The etymology of Lashkar-e-Omar is yet not clear. According to some reports, it is named after Mullah Mohammed Omar, chief of the Taliban militia. Other reports have indicated that the name is allegedly a direct homage to Syed Ahmed Omar Sheikh, a front-ranking JeM terrorist who was, on July 15, 2002, sentenced to life by an Anti-Terrorism Court in Hyderabad, Sindh, for his role in the abduction-cum-murder of US journalist Daniel Pearl. The LeO first came into prominence in November 2001 when it reportedly claimed responsibility for an attack on a church in Bahawalpur in Punjab. A policeman and 17 Christians, including five children, were killed and nine others injured when six unidentified gunmen opened indiscriminate fire at a church in Model Town, Bahawalpur, on October 28, 2001.

HIZB-UL-MUJAHIDEEN (literal meaning: party of freedom fighters)

Of the terrorist outfits currently operating in Jammu and Kashmir, the Hizb-ul-Mujahideen (HM) is the one of the largest, with a cadre base drawn from indigenous and foreign sources. It is one of the most important terrorist outfits in terms of its effectiveness in perpetrating violence across the state at regular intervals. The HM is one of the 32 outfits proscribed under the Prevention of Terrorism Act, 2002.

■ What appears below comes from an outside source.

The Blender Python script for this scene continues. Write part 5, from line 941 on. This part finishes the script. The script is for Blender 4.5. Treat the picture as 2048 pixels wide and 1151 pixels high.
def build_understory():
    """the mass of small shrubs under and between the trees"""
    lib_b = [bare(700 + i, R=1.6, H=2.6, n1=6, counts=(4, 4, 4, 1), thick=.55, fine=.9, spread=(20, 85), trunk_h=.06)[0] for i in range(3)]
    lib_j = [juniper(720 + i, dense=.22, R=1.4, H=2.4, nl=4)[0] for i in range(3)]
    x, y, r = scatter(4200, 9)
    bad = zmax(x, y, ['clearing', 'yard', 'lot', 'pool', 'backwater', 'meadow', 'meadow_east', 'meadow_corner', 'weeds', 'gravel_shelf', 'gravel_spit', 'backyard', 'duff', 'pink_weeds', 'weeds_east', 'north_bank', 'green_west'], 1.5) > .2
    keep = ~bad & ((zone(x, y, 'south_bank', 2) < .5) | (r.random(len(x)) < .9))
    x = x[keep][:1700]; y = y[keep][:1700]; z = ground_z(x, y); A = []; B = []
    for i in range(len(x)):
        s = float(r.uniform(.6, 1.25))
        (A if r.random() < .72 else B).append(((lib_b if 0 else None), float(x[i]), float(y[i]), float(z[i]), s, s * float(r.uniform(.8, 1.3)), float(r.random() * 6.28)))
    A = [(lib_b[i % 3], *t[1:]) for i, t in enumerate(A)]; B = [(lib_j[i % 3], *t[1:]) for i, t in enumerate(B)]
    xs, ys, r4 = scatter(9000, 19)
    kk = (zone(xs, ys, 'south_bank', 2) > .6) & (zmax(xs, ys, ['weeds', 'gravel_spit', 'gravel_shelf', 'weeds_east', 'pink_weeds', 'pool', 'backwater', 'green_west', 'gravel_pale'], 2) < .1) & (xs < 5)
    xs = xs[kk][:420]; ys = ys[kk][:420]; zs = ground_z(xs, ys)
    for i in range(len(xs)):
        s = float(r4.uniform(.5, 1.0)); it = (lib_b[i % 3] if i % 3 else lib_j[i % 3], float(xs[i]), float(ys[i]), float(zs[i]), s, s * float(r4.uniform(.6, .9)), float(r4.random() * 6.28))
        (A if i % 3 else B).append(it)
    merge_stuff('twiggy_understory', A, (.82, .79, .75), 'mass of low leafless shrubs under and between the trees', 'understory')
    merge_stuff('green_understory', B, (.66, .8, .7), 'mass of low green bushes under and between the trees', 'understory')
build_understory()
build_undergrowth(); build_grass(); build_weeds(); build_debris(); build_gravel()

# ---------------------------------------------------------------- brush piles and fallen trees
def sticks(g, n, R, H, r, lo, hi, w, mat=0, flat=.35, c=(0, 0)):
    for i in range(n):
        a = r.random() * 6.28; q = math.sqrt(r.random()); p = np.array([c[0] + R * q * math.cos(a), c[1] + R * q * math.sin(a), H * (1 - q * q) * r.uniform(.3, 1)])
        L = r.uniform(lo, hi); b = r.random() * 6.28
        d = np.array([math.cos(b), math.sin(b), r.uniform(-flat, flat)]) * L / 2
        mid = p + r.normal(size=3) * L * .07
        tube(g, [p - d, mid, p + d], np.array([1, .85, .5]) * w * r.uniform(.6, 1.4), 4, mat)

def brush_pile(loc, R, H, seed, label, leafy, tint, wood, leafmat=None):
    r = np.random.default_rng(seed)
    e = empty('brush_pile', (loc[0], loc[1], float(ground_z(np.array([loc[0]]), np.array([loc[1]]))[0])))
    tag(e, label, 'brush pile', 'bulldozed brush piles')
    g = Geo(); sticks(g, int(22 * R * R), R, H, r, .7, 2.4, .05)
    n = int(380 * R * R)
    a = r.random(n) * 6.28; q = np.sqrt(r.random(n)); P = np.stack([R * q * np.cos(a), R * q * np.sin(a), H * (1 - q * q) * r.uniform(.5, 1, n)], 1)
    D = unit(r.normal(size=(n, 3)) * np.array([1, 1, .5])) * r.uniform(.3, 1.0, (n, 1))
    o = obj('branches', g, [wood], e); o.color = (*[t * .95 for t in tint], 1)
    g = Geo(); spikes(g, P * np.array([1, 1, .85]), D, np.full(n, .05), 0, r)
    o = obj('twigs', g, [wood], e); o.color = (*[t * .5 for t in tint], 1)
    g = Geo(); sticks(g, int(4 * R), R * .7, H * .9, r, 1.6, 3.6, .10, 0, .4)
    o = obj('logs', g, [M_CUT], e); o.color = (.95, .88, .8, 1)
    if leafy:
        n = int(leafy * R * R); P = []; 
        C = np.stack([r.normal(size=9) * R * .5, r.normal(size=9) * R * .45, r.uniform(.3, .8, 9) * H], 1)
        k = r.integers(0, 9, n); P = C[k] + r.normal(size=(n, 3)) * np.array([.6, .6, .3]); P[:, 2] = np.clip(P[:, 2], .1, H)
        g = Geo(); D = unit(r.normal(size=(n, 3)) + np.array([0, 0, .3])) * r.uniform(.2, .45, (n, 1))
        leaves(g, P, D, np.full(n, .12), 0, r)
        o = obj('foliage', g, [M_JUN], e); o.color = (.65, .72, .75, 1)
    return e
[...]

The HM came into being in the Kashmir Valley in September 1989 with Master Ahsan Dar as its chief. Dar was later arrested by security forces in mid-December 1993. The group was reportedly formed as the militant wing of the Jamaat-e-Islami (JeI), an Islamist organisation. The Jamaat-e-Islami is reported to have set up the Hizb at the behest of the ISI, Pakistan's external intelligence agency, to counter the Jammu and Kashmir Liberation Front (JKLF), which had advocated complete independence of the state. Many of the early Hizb cadres were former JKLF members.